_Records shown_:
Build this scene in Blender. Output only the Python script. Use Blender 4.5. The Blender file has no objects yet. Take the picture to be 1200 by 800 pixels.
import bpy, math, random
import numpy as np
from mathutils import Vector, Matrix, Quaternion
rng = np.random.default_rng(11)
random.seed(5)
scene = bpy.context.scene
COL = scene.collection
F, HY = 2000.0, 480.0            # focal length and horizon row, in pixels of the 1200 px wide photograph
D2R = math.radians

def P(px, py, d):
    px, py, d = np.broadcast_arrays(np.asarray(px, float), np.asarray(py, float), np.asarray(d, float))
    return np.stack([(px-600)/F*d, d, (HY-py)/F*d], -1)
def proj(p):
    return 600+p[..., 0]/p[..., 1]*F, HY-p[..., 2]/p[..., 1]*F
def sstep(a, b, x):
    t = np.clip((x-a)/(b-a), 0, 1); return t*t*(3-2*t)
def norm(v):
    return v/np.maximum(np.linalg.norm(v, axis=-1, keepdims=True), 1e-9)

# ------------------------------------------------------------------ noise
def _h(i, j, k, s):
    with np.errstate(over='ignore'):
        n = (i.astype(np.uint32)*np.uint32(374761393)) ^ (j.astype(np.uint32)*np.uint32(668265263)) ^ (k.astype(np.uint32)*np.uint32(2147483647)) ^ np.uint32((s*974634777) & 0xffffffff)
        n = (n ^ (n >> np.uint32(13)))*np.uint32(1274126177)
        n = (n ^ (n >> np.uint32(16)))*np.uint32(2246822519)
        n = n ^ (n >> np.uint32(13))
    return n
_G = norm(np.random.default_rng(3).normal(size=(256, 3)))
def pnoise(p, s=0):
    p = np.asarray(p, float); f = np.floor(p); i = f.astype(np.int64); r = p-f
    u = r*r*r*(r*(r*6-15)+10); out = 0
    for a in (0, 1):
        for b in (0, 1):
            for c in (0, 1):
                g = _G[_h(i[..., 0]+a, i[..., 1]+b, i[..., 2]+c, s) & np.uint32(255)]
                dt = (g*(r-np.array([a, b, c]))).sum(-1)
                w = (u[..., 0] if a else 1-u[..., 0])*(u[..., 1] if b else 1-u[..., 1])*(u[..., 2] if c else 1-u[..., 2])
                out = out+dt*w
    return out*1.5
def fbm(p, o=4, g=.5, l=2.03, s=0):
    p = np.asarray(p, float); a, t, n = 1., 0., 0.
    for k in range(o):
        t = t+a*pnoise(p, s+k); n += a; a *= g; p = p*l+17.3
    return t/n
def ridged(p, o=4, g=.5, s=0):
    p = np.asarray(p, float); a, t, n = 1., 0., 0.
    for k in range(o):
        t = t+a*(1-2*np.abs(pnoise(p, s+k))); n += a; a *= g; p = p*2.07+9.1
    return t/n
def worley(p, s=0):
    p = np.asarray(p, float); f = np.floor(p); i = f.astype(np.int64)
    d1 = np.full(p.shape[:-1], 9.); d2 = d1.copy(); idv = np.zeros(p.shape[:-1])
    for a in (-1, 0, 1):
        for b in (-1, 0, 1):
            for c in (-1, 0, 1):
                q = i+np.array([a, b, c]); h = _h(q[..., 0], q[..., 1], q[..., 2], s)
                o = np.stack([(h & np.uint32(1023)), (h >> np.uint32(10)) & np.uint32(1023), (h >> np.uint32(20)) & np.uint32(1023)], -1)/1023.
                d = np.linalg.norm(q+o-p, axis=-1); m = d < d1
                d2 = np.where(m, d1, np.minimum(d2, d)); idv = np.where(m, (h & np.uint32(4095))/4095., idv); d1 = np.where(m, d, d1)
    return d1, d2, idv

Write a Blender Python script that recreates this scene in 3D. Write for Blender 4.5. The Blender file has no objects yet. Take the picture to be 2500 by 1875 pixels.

_What to do_: Copy each line of the listing in which the word "objects" can be found.

_Solution for this exercise_:
Build this scene in Blender. Output only the Python script. Use Blender 4.5. The Blender file has no objects yet. Take the picture to be 1200 by 800 pixels.
Write a Blender Python script that recreates this scene in 3D. Write for Blender 4.5. The Blender file has no objects yet. Take the picture to be 2500 by 1875 pixels.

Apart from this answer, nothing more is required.